You should just cover yourself in steak sauce and ring the dinner bell next time.

 

Sometimes, when you squint... people look better. Give it a try.

 

You must spend a lot of time re-filling your pool by the sounds of the big splashes your friends make.

  • Author
Posted
You should just cover yourself in steak sauce and ring the dinner bell next time.

 

Sometimes, when you squint... people look better. Give it a try.

 

You must spend a lot of time re-filling your pool by the sounds of the big splashes your friends make.

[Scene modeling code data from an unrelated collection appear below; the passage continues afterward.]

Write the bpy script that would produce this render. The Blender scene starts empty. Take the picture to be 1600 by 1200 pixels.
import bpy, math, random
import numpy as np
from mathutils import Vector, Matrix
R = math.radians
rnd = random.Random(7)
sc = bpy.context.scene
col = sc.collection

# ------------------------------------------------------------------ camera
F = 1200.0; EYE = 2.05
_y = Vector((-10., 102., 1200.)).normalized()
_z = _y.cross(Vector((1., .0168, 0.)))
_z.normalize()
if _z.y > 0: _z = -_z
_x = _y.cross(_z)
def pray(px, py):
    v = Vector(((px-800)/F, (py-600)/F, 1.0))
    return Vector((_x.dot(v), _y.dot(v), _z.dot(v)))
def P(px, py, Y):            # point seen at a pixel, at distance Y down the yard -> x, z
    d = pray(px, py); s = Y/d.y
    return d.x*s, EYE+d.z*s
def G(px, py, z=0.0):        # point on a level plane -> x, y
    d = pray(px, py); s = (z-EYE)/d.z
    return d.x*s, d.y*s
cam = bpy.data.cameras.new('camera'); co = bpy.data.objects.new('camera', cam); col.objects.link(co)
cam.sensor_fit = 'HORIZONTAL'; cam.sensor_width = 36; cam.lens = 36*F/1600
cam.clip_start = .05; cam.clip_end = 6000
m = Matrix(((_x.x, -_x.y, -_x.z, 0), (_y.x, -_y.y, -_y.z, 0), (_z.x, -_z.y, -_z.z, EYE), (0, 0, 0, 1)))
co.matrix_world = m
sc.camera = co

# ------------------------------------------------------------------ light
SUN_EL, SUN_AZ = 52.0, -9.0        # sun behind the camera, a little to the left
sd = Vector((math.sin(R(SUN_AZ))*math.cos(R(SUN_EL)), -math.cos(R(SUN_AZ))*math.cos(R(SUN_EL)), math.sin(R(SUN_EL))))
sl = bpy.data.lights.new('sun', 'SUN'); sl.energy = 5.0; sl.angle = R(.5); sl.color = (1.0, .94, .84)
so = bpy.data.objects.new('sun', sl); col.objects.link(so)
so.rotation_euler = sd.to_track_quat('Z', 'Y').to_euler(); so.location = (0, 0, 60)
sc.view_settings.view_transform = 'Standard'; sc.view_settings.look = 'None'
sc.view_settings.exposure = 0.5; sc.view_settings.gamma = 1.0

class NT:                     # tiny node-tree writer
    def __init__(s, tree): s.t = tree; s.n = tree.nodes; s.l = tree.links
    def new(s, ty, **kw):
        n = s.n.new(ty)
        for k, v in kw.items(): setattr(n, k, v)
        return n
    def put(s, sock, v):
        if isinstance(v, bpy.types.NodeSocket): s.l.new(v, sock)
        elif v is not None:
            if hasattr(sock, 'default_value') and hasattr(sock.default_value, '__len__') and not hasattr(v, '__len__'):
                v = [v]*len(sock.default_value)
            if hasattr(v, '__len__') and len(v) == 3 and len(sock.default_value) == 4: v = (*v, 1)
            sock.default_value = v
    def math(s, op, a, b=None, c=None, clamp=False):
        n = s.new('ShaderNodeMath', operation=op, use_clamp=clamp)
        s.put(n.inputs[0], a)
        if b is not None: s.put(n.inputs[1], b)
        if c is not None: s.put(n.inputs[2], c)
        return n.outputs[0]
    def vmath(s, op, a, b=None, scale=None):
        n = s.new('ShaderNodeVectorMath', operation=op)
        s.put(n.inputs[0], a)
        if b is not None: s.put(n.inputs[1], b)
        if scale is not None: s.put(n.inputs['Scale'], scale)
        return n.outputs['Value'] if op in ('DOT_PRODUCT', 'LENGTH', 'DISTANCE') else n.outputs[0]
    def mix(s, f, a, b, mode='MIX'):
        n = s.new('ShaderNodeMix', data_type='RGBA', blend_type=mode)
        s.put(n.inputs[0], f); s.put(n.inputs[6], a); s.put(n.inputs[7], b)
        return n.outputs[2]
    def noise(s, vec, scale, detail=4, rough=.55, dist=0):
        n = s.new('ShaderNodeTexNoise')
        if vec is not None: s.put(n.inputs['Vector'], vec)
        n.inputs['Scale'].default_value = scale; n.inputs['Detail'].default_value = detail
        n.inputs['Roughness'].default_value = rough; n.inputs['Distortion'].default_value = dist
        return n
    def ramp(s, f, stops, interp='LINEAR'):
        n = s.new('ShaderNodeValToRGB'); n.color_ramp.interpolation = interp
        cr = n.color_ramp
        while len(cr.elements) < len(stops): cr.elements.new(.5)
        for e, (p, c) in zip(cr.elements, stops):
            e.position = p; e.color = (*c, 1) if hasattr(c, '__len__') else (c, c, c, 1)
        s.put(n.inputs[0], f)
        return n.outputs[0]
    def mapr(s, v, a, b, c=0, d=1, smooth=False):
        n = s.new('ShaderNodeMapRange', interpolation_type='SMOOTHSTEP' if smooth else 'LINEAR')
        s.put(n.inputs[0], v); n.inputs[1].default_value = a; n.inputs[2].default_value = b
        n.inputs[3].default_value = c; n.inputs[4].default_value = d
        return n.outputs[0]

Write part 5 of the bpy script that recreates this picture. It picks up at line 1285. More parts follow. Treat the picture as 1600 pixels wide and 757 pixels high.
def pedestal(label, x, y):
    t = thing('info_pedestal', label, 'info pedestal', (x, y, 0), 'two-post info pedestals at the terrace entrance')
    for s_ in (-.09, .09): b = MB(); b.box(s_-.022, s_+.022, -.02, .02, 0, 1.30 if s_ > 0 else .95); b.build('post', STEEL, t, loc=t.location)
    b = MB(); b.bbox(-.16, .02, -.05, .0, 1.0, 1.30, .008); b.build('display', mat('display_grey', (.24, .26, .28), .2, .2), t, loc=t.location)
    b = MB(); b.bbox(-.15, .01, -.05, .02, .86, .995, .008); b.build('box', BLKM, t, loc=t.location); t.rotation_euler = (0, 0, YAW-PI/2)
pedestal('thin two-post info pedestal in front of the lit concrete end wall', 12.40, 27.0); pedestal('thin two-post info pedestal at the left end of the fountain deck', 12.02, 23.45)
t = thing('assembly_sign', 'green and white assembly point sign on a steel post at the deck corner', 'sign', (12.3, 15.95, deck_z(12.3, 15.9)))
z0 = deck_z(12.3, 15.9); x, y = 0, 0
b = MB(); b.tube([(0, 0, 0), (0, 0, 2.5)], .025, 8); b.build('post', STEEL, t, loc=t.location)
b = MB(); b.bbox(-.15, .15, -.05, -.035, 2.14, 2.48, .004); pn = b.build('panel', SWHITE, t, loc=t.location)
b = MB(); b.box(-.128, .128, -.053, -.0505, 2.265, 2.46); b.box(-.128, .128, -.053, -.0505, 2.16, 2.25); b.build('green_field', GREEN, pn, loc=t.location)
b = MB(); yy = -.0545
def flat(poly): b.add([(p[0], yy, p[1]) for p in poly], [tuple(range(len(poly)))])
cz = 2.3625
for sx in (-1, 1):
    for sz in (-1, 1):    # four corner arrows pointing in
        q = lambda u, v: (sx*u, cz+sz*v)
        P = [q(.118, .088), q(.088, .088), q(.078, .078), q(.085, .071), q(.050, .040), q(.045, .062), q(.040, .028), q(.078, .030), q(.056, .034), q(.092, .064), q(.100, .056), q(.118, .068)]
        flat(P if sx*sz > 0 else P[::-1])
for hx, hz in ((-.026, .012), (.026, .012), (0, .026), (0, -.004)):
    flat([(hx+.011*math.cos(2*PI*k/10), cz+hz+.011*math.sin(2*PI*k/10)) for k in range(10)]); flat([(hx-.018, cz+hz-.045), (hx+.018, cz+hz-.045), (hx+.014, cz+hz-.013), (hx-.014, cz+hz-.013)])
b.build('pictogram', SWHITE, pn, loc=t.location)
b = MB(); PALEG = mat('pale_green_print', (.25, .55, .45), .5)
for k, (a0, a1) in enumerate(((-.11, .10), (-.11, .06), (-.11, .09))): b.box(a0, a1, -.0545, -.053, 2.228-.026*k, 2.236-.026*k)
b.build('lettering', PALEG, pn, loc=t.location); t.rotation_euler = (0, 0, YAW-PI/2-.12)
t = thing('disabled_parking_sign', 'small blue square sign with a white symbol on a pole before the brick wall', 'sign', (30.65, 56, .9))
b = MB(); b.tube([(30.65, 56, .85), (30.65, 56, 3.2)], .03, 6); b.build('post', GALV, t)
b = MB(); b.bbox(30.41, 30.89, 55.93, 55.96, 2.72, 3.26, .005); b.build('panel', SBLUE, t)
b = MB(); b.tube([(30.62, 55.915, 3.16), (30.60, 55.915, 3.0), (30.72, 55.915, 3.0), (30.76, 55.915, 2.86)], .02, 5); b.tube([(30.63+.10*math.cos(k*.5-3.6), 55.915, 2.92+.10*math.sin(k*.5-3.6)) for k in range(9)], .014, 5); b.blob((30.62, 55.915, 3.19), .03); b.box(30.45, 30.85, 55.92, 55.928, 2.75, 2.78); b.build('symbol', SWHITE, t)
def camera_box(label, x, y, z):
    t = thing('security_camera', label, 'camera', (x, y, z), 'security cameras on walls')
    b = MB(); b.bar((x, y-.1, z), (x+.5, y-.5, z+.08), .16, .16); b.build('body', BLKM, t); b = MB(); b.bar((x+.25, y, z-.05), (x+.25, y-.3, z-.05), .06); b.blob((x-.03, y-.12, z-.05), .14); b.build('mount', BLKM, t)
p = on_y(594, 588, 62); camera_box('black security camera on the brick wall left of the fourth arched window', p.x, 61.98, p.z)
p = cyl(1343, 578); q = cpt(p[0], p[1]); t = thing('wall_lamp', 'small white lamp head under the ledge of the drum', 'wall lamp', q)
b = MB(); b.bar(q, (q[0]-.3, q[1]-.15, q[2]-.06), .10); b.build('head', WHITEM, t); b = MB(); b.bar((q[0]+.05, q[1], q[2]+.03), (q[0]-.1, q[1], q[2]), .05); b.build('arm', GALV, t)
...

Wasn't my pool. I would never invite such "friends".

 

You're so right...Booze and squinting can improve others looks.

Posted
Wasn't my pool. I would never invite such "friends".

 

You're so right...Booze and squinting can improve others looks.

 

haha.

 

Well, at the next function just recite this mantra and see what kind of big splash it makes:

 

"Big mac, filet o' fish, quarter pounder, french fries...icy coke, milkshakes, sundaes and apple pies...."

 

You'll be like the pied piper of all the "large and in charge" pool side ladies.

:lmao:

 

Oh, and I used to squint and tell my husband "hey- you look like brad pitt". Hmm, he divorced me.

Posted
haha.

 

Well, at the next function just recite this mantra and see what kind of big splash it makes:

 

"Big mac, filet o' fish, quarter pounder, french fries...icy coke, milkshakes, sundaes and apple pies...."

 

You'll be like the pied piper of all the "large and in charge" pool side ladies.

:lmao:

Better yey, toss the junk food and make your escape while they chase after it.